The Burden of Regulatory Compliance on Small Enterprises
Excessive regulatory compliance has constrained India’s industrial growth, particularly for smaller and informal businesses that struggle with the burden of numerous filings, penalties, and compliance requirements. Recent initiatives, including Jan Vishwas 2.0, the Enterprise Digilocker, and the National Open Compliance Framework, aim to streamline regulations. Looking ahead, implementing new labor codes, promoting competition in social security (e.g., EPFO and ESI), and reducing the gap between gross and net wages will ease constraints on employers, enhancing job creation.
Leveraging Domestic Consumption to Boost Growth
India’s strong domestic consumption provides a unique growth driver, sustaining service-sector jobs in areas such as sales and logistics. By contrast, China’s export-oriented model is increasingly seen as a missed opportunity for fostering domestic consumption. India’s approach to manufacturing, epitomized by the “Make in India” initiative, can leverage smart policy choices to enable “Make for India,” balancing production for both domestic and export markets.
India’s automotive sector demonstrates how smart policy can build robust supply chains and promote exports. Tariffs that protect domestic manufacturers create incentives for companies to invest in India rather than simply importing finished products. These policies, when framed to enable market access for domestic production, catalyze learning-by-doing, technology transfer, and manager alumni effect, which boosts economic complexity, adds value, and raises wages.

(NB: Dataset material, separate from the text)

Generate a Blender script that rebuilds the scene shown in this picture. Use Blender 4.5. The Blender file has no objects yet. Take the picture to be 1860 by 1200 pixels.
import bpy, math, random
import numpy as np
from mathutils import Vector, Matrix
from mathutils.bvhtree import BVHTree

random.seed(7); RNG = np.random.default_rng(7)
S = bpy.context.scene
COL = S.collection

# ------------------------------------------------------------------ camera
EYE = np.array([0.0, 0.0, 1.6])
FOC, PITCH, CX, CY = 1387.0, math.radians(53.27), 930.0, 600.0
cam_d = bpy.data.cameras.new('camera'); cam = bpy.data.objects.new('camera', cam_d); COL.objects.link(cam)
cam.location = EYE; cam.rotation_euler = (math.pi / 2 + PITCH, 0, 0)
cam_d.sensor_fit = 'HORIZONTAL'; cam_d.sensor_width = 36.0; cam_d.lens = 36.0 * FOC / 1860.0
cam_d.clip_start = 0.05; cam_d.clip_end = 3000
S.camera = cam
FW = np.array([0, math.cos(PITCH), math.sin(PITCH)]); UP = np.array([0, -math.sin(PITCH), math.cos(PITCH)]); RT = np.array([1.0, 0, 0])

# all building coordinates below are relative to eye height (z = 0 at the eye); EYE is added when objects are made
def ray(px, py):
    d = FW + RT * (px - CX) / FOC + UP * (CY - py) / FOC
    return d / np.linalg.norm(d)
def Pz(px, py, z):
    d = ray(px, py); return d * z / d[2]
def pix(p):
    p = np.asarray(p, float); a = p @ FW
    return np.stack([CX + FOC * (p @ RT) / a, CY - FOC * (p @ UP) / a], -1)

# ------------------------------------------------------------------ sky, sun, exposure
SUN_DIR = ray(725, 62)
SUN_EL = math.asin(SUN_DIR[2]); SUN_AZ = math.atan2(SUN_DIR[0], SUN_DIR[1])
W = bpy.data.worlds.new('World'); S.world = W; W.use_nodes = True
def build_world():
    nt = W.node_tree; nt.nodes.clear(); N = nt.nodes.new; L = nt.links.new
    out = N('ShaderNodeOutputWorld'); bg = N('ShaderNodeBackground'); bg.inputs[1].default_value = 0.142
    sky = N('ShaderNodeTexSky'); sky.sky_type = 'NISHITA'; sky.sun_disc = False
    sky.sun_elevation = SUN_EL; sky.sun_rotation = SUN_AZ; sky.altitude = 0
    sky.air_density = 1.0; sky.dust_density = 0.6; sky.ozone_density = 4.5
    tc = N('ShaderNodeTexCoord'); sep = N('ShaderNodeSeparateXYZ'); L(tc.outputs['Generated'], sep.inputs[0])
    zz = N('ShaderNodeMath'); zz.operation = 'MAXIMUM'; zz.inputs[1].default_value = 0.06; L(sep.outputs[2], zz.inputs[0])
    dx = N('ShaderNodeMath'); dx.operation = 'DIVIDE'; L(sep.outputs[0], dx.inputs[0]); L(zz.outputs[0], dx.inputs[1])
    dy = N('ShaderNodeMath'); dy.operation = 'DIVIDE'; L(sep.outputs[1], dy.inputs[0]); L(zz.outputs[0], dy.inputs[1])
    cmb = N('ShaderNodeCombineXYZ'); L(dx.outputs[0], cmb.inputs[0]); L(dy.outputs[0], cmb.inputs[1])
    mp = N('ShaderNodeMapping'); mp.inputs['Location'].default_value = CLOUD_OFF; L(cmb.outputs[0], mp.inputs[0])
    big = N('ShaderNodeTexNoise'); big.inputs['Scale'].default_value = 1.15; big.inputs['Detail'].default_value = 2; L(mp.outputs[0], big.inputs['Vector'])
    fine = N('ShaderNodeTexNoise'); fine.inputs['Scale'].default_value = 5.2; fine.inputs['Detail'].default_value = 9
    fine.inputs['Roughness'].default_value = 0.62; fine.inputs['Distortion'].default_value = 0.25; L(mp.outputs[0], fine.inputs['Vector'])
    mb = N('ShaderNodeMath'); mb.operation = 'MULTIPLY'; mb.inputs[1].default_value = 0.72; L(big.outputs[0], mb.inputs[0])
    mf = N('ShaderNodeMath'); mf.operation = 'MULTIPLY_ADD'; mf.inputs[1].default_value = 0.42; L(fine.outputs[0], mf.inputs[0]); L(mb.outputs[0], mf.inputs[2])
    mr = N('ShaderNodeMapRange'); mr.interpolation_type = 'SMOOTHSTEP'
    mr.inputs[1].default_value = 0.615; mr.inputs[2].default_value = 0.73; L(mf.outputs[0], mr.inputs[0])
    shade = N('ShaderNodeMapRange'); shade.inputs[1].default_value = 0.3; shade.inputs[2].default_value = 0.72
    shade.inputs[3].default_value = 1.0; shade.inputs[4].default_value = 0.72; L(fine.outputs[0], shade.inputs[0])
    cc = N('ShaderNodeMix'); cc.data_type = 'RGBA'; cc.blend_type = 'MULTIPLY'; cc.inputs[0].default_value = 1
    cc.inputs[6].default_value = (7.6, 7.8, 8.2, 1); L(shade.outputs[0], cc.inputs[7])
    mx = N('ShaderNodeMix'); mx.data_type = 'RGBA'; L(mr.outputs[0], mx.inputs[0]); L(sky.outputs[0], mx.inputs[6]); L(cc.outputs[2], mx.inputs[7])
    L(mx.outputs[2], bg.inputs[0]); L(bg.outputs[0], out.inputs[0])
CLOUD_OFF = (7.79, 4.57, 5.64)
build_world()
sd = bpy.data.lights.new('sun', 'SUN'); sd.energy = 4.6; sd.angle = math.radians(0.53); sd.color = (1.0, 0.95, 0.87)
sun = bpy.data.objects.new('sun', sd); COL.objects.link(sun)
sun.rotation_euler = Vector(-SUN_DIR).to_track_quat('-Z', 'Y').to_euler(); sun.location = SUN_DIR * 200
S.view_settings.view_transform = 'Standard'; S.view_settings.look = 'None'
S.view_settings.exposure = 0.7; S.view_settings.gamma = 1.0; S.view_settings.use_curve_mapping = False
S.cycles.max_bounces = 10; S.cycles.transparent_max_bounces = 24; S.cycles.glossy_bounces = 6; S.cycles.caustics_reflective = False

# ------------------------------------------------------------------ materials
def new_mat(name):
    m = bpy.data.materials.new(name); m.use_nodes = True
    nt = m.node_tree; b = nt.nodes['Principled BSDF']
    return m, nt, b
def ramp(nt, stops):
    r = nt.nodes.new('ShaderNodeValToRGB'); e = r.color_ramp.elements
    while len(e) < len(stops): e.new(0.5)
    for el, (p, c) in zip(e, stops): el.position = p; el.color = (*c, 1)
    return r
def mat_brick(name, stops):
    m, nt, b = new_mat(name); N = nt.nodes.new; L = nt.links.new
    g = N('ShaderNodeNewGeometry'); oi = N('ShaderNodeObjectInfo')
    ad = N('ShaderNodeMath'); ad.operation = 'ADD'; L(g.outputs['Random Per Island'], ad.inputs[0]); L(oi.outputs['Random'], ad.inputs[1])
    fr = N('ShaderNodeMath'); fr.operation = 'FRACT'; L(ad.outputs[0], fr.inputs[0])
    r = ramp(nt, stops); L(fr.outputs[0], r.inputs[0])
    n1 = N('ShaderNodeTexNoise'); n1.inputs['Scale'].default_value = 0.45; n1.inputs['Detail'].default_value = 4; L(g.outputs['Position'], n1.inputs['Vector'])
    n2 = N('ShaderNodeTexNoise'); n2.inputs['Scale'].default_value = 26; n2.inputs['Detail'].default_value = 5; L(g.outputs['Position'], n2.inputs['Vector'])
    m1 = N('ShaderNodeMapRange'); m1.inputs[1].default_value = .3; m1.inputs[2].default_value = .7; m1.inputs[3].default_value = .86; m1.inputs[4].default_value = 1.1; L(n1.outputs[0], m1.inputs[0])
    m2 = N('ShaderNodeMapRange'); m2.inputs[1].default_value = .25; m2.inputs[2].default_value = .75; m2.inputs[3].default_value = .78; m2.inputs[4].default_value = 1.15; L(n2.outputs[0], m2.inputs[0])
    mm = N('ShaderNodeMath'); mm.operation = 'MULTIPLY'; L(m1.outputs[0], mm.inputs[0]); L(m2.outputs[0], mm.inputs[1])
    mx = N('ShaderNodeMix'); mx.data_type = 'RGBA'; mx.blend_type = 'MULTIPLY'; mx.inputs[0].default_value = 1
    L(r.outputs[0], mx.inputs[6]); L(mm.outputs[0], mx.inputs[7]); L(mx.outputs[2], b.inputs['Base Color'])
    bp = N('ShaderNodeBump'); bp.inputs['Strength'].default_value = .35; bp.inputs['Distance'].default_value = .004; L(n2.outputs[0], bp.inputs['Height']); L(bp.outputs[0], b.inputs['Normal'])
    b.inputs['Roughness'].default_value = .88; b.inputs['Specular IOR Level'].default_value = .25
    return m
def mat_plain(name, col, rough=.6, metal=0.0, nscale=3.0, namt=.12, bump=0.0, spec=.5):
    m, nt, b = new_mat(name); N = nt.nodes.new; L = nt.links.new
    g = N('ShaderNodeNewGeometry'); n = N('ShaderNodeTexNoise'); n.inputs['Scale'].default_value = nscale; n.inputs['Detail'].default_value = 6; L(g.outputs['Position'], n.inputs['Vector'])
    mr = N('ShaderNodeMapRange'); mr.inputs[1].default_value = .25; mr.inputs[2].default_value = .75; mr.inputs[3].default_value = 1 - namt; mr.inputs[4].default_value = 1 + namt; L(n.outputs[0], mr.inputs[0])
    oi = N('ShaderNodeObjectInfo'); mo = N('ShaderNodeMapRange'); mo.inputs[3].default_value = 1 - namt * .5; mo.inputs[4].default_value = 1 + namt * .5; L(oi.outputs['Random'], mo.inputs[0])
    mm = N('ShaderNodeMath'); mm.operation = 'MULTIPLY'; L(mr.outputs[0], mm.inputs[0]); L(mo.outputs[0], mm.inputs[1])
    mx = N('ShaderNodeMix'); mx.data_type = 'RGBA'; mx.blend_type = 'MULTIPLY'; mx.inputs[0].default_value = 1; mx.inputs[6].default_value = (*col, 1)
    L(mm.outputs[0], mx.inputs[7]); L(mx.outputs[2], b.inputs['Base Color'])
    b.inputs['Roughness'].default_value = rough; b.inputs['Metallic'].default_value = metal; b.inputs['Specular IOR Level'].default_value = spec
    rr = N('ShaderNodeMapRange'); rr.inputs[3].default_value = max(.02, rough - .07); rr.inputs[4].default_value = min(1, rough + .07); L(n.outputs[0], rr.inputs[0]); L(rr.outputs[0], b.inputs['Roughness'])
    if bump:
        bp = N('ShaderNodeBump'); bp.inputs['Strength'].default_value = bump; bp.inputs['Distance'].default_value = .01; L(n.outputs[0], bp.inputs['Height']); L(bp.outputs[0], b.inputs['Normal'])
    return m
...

Realizing India’s Potential in Manufacturing
India’s recent achievements in electronics assembly hint at its potential to expand labour-intensive manufacturing. China’s growth strategy required its population to accept trade-offs between economic gains and certain freedoms, but India can achieve economic prosperity through democratic means. India missed her connection with destiny despite building the world’s largest democracy as she didn’t create mass prosperity. But she will make it possible through high-productivity firms and factories.